The young generation has taken to do graffiti that tells it all. Their violent protests in schools, their determination to commit suicide at an age when life should be a wonder, their parasitic, selfish behaviours epitomize our nation’s overall temperament. At the inaugural International Day of Older Persons, a representative of the senior citizens summed it all when she pleaded that they be not relegated to being dinosaurs. Elsewhere, every year fewer and fewer people turn up to celebrate Botswana Day and fewer and fewer people show interest to register for general elections. Generally, it appears that everyone is bitter including those who, by virtue of their wealth and power, should be wearing a big smile all the time. Earlier this month, President Khama openly and publicly declared that he will fight workers unions to the bitter end while a senior minister of government proudly boasted about his personal life as an incorrigible bootlicker. A recent newspaper report alleges that police in Selibe-Phikwe are investigating a case in which a councillor and the Mayor literally exchanged blows in the council chamber. These incidents are so profound and apparent to make you wonder what is exactly happening behind the scenes.

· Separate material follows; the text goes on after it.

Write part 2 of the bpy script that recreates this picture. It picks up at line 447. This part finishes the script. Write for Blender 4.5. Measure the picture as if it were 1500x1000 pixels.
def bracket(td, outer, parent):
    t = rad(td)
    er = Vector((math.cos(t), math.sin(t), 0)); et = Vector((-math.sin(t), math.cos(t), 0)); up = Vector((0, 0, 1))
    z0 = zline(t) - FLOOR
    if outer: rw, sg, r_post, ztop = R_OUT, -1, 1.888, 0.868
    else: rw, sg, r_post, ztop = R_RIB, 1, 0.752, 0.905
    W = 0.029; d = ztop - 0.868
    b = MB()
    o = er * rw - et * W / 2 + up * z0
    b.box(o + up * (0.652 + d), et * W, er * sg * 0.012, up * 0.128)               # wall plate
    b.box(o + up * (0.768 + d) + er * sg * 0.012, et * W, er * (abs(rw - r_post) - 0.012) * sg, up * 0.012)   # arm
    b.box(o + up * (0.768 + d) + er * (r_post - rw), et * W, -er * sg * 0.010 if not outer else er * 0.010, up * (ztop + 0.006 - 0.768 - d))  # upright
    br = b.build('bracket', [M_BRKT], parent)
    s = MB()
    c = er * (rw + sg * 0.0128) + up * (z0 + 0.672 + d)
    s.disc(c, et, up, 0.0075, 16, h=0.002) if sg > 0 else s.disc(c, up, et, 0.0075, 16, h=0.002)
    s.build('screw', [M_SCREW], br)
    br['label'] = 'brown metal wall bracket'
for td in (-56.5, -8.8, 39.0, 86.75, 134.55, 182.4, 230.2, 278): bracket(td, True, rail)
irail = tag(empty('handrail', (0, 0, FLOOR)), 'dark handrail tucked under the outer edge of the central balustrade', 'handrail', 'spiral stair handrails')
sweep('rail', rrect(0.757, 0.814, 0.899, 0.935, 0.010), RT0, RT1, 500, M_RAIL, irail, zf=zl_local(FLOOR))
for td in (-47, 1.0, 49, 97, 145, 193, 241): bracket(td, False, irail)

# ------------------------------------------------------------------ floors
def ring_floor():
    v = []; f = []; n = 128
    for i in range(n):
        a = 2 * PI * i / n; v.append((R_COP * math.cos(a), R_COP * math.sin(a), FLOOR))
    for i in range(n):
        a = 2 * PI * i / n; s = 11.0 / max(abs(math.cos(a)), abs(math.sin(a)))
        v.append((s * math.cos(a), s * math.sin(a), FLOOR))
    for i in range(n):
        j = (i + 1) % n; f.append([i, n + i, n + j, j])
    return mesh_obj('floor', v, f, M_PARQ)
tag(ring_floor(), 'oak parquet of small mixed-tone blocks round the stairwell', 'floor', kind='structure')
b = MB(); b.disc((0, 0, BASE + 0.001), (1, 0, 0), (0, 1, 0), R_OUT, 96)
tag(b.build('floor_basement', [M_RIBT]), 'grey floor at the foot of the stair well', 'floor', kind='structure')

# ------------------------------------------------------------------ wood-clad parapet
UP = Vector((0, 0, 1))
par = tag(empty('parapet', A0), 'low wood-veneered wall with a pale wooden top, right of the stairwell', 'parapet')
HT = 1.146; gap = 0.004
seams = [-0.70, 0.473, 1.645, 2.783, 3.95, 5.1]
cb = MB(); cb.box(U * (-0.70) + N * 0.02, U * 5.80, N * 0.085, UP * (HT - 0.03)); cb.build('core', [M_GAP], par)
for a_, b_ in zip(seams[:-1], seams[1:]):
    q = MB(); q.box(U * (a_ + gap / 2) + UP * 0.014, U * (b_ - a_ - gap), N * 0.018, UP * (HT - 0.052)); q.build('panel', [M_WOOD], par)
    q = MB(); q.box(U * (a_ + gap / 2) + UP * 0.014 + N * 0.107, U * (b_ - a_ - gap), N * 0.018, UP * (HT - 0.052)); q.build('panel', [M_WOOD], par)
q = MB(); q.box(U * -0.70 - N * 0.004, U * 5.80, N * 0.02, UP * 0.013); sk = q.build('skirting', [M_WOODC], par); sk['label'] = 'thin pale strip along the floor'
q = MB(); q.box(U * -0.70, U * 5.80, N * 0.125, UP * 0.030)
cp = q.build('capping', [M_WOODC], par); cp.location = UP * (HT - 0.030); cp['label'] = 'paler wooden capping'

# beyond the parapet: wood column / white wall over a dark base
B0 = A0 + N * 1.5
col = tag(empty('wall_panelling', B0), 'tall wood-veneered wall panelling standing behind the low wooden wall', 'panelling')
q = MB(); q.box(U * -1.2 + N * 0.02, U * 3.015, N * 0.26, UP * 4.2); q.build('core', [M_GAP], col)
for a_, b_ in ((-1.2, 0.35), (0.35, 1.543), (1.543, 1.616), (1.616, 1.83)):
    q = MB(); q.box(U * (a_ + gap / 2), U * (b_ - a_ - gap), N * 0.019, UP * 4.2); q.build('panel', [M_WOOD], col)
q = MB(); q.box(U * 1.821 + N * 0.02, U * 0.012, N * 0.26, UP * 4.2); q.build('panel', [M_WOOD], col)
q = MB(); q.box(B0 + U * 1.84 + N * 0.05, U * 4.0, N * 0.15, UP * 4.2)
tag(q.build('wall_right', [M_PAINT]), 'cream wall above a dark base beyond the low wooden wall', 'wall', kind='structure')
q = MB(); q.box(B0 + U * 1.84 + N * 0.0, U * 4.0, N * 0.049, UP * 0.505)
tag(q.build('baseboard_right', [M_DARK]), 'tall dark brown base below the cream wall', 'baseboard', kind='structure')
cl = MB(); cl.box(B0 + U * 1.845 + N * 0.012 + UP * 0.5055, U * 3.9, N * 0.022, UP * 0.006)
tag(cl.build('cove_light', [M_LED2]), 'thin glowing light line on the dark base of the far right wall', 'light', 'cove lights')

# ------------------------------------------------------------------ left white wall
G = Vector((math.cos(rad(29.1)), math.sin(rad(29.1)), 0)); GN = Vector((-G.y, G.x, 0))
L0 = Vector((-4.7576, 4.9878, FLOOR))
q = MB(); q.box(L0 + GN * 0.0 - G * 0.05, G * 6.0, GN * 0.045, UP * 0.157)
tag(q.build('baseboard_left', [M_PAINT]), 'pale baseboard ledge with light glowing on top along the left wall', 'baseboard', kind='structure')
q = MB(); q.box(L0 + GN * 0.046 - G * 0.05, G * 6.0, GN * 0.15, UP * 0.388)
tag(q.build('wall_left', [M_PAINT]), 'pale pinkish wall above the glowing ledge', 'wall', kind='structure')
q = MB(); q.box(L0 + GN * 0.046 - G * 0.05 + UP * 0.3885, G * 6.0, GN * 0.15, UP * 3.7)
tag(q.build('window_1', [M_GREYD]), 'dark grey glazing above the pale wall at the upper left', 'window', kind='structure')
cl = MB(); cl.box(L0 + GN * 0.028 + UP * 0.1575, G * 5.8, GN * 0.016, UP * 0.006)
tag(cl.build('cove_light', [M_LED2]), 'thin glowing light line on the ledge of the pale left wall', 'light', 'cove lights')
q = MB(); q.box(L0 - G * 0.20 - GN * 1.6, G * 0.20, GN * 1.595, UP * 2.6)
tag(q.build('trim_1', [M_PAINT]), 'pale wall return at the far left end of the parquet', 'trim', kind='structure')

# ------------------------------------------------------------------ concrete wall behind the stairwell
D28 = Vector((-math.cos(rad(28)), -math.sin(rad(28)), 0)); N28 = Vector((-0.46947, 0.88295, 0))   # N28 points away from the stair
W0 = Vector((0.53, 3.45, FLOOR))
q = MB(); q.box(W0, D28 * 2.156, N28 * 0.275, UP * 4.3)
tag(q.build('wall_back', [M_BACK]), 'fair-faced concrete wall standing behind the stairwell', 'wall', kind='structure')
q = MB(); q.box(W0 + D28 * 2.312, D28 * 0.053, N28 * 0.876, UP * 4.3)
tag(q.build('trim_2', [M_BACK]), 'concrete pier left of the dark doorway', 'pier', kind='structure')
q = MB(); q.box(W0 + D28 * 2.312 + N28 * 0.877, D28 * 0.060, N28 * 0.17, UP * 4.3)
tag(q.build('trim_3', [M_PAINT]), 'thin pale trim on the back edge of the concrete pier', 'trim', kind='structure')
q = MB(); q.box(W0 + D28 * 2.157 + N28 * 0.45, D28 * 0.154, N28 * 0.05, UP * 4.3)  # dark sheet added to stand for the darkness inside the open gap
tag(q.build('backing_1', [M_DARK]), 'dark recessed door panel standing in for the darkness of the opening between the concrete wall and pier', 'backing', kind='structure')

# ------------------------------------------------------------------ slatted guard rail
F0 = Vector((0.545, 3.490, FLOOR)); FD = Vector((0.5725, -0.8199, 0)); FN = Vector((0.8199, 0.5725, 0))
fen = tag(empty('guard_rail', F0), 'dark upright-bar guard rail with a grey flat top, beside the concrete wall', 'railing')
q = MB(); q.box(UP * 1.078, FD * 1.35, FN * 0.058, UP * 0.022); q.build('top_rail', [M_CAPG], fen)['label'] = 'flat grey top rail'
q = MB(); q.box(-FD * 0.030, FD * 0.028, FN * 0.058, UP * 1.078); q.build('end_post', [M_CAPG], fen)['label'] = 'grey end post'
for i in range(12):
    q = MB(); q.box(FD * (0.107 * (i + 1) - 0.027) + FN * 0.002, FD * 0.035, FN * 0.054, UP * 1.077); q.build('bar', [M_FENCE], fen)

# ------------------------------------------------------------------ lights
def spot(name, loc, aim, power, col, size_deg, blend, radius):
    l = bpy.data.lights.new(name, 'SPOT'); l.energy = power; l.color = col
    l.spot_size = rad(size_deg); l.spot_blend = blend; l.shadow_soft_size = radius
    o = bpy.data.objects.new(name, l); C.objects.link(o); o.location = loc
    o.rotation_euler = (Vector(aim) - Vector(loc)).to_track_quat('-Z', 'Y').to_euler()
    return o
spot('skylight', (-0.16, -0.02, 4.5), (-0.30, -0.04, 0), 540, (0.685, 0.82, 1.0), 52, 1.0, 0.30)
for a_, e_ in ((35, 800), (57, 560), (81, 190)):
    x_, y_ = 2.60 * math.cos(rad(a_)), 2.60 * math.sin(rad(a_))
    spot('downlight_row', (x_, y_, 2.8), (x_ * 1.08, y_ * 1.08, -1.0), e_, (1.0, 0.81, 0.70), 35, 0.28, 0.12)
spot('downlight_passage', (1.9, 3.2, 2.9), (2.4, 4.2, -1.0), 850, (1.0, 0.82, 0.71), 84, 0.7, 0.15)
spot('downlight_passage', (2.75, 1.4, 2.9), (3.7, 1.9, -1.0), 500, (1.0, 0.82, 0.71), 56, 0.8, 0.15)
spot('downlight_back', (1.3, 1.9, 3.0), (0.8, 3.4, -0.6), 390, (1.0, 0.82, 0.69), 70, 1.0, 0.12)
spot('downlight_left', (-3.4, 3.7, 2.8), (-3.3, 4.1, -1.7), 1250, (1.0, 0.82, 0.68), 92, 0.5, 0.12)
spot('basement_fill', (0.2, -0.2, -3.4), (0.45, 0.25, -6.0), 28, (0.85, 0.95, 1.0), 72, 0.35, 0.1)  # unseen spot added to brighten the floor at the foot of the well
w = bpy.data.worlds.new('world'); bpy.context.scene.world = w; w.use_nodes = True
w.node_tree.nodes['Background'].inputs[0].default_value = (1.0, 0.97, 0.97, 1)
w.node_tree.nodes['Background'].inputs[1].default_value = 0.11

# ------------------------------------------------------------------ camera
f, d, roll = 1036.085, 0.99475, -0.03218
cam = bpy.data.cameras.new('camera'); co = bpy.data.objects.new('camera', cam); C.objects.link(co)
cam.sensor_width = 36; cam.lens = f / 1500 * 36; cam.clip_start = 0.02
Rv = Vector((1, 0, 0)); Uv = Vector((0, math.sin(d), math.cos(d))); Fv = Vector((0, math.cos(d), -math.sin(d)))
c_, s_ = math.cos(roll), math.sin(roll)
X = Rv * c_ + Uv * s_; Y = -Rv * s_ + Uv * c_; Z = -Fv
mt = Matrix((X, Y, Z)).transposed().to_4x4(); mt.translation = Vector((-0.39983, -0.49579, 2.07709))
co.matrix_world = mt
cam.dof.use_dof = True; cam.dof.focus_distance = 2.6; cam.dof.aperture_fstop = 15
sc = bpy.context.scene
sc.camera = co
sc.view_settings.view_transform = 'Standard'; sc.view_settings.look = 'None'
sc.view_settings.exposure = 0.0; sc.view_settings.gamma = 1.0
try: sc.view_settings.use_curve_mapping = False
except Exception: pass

However, my sincere inference is that a majority of citizens are stressed almost to breaking point, hence the need for a national dialogue to give all of us an opportunity to examine our challenges and express our concerns in a constructive and civil engagement with a view to developing evidence-based, tailored and result-oriented interventions. The proposed national dialogue would be modelled on the processes that culminated in the national Vision 2016 and will aim at giving all citizens an opportunity to dialogue, or express their frank views about the state of our society, politics, economy, human rights and so forth. Granted the government has initiated consultative forums dabbed di-pitso but these conservative, stage-managed, controlled forums have become choreographed meetings where officials strictly promote President Khama’s pet projects. The forums only accommodate the expression of opinions that identify with government position. Any opinions or remarks that challenge the Khama-way of doing things are humiliatingly rubbished to portray those who hold a different view as unpatriotic rebels. Consequently, these consultative forums have been transformed into chitchat events, fraudulent consultative forums where government officials are expected to indoctrinate and browbeat the common man into singing praises for His Excellency.

They have become moribund talk shops where authorities-cum attention seekers gather to show off their body fats and designer diaper bags. A national dialogue provides a forum for constructive, honest, un-bigoted and unprejudiced submissions that would essentially catalogue our multi-dimensional crises with a view to seeking relevant interventions to pacify the deadly antagonism and senseless in-fighting that is threatening to turn Botswana into a battlefield for stray bandits. By admitting written submissions, a national dialogue tends to give an opportunity to those who hold weird thoughts and those who have inbuilt fears to express themselves with undiminished passion, away from the ears and eyes of rogue spies and boos of the rented converts.

Such an initiative will go a long way in cultivating a sense of belongingness so that Batswana of all makes will be proud of who they are and their belonging to the Botswana society. Such as sense of belonging would in the long term mould people into responsible, participative and proud citizens not some stinking anointed rabid sycophants who use scarce public resources to address public meetings to profess that they are descendants of the bootlicking ancestry. A national dialogue will hugely contribute in facilitating reforms where necessary and by extension rehabilitate the self-loathing Botswana society. Our society is bleeding and more we remain divided, the more we bleed to death. If the political leadership would not give citizens an opportunity to freely express their concerns by inaugurating a national dialogue, they should not bother talking to us for we shall block our ears or simply boycott national events in protest.